- [TASK STATEMENT]: Print each line of the listing once more, precisely as given.

- [PROVIDED MATERIAL]:
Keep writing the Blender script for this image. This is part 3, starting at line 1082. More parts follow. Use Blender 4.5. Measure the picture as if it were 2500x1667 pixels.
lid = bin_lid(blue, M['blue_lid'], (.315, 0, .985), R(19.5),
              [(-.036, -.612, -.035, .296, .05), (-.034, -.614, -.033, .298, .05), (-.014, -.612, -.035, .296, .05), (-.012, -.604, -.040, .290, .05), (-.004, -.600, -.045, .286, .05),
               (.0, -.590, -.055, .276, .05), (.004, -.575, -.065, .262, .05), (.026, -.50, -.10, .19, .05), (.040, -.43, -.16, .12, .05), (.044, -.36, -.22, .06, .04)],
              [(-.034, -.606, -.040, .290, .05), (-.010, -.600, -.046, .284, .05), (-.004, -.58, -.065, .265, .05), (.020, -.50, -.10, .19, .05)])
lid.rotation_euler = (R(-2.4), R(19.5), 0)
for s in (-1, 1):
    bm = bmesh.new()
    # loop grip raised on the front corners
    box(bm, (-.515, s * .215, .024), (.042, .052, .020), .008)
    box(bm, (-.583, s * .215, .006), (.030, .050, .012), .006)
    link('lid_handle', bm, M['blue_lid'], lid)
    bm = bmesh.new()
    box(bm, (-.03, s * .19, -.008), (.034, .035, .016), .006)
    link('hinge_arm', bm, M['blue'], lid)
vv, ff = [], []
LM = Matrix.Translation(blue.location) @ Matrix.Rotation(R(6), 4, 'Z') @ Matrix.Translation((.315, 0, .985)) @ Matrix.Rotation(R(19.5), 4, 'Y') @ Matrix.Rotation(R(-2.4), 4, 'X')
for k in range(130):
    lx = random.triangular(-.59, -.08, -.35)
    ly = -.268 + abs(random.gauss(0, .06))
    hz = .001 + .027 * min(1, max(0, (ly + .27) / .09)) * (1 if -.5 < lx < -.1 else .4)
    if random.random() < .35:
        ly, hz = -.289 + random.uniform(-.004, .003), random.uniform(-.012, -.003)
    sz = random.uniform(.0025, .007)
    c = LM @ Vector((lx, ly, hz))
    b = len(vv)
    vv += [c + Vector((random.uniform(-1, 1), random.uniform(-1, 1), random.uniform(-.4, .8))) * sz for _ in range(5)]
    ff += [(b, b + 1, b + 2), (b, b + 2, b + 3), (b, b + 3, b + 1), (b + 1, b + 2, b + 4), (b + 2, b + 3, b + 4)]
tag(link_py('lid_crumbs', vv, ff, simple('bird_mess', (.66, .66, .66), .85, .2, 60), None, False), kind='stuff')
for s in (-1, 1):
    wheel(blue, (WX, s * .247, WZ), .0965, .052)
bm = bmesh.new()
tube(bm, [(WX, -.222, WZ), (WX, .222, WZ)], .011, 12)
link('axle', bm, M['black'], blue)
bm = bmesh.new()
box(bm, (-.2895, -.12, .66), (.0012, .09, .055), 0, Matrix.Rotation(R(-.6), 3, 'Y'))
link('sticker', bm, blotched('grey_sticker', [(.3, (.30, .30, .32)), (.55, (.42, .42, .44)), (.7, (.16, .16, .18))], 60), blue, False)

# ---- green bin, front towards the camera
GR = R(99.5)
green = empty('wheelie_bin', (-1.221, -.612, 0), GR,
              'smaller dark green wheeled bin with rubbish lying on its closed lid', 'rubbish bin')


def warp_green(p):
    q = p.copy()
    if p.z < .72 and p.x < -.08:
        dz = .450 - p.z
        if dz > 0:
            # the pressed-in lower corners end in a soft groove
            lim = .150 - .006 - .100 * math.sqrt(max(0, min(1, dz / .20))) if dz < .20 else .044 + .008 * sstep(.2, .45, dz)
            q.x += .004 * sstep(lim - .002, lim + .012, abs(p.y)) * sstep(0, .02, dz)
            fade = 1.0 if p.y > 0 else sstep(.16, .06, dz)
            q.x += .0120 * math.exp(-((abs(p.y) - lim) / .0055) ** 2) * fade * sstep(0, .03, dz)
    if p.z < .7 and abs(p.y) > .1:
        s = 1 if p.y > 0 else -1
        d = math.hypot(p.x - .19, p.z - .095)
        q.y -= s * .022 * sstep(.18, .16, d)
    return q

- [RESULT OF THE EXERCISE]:
Keep writing the Blender script for this image. This is part 3, starting at line 1082. More parts follow. Use Blender 4.5. Measure the picture as if it were 2500x1667 pixels.
lid = bin_lid(blue, M['blue_lid'], (.315, 0, .985), R(19.5),
              [(-.036, -.612, -.035, .296, .05), (-.034, -.614, -.033, .298, .05), (-.014, -.612, -.035, .296, .05), (-.012, -.604, -.040, .290, .05), (-.004, -.600, -.045, .286, .05),
               (.0, -.590, -.055, .276, .05), (.004, -.575, -.065, .262, .05), (.026, -.50, -.10, .19, .05), (.040, -.43, -.16, .12, .05), (.044, -.36, -.22, .06, .04)],
              [(-.034, -.606, -.040, .290, .05), (-.010, -.600, -.046, .284, .05), (-.004, -.58, -.065, .265, .05), (.020, -.50, -.10, .19, .05)])
lid.rotation_euler = (R(-2.4), R(19.5), 0)
for s in (-1, 1):
    bm = bmesh.new()
    # loop grip raised on the front corners
    box(bm, (-.515, s * .215, .024), (.042, .052, .020), .008)
    box(bm, (-.583, s * .215, .006), (.030, .050, .012), .006)
    link('lid_handle', bm, M['blue_lid'], lid)
    bm = bmesh.new()
    box(bm, (-.03, s * .19, -.008), (.034, .035, .016), .006)
    link('hinge_arm', bm, M['blue'], lid)
vv, ff = [], []
LM = Matrix.Translation(blue.location) @ Matrix.Rotation(R(6), 4, 'Z') @ Matrix.Translation((.315, 0, .985)) @ Matrix.Rotation(R(19.5), 4, 'Y') @ Matrix.Rotation(R(-2.4), 4, 'X')
for k in range(130):
    lx = random.triangular(-.59, -.08, -.35)
    ly = -.268 + abs(random.gauss(0, .06))
    hz = .001 + .027 * min(1, max(0, (ly + .27) / .09)) * (1 if -.5 < lx < -.1 else .4)
    if random.random() < .35:
        ly, hz = -.289 + random.uniform(-.004, .003), random.uniform(-.012, -.003)
    sz = random.uniform(.0025, .007)
    c = LM @ Vector((lx, ly, hz))
    b = len(vv)
    vv += [c + Vector((random.uniform(-1, 1), random.uniform(-1, 1), random.uniform(-.4, .8))) * sz for _ in range(5)]
    ff += [(b, b + 1, b + 2), (b, b + 2, b + 3), (b, b + 3, b + 1), (b + 1, b + 2, b + 4), (b + 2, b + 3, b + 4)]
tag(link_py('lid_crumbs', vv, ff, simple('bird_mess', (.66, .66, .66), .85, .2, 60), None, False), kind='stuff')
for s in (-1, 1):
    wheel(blue, (WX, s * .247, WZ), .0965, .052)
bm = bmesh.new()
tube(bm, [(WX, -.222, WZ), (WX, .222, WZ)], .011, 12)
link('axle', bm, M['black'], blue)
bm = bmesh.new()
box(bm, (-.2895, -.12, .66), (.0012, .09, .055), 0, Matrix.Rotation(R(-.6), 3, 'Y'))
link('sticker', bm, blotched('grey_sticker', [(.3, (.30, .30, .32)), (.55, (.42, .42, .44)), (.7, (.16, .16, .18))], 60), blue, False)

# ---- green bin, front towards the camera
GR = R(99.5)
green = empty('wheelie_bin', (-1.221, -.612, 0), GR,
              'smaller dark green wheeled bin with rubbish lying on its closed lid', 'rubbish bin')


def warp_green(p):
    q = p.copy()
    if p.z < .72 and p.x < -.08:
        dz = .450 - p.z
        if dz > 0:
            # the pressed-in lower corners end in a soft groove
            lim = .150 - .006 - .100 * math.sqrt(max(0, min(1, dz / .20))) if dz < .20 else .044 + .008 * sstep(.2, .45, dz)
            q.x += .004 * sstep(lim - .002, lim + .012, abs(p.y)) * sstep(0, .02, dz)
            fade = 1.0 if p.y > 0 else sstep(.16, .06, dz)
            q.x += .0120 * math.exp(-((abs(p.y) - lim) / .0055) ** 2) * fade * sstep(0, .03, dz)
    if p.z < .7 and abs(p.y) > .1:
        s = 1 if p.y > 0 else -1
        d = math.hypot(p.x - .19, p.z - .095)
        q.y -= s * .022 * sstep(.18, .16, d)
    return q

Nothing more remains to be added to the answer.